5. What steps he is taking to improve transparency in local government. (69923)
Following public consultation earlier this year, I will shortly publish a code of recommended practice on transparency, setting out the principles and minimum standards that authorities should follow. That will ensure that councils can be held fully accountable to the people they serve.
I think we can all agree that greater transparency is a friend of the democratic process, but it needs to be backed up by the empowerment of local residents. How will the Localism Bill drive through both transparency and greater democratic input?
The Localism Bill will indeed do that. Perhaps the most notable of its provisions is on the transparency of chief executive and senior salaries, which will have to go through a vote of the whole council.

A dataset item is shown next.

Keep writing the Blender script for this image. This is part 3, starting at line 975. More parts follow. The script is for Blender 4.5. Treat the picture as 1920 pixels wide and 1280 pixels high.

I am sure my hon. Friend understands that the Localism Bill is just part of the move towards transparency, which might better be described as ensuring that the public are kept informed.
How transparent is it for Ministers to mask the real cuts in local government spending, such as the 16% cut for Nottingham city council, by dreaming up a statistical methodology that they call spending power and spinning it as a cut of just 8%? Why do they not just come clean about the cuts to the poorest areas in the country?
The body that thought up the spending power recommendation was the Local Government Association. Indeed, immediately before we announced it, the hon. Member for Derby North (Chris Williamson), who is sat on the Labour Front Bench, endorsed it as the way we should go.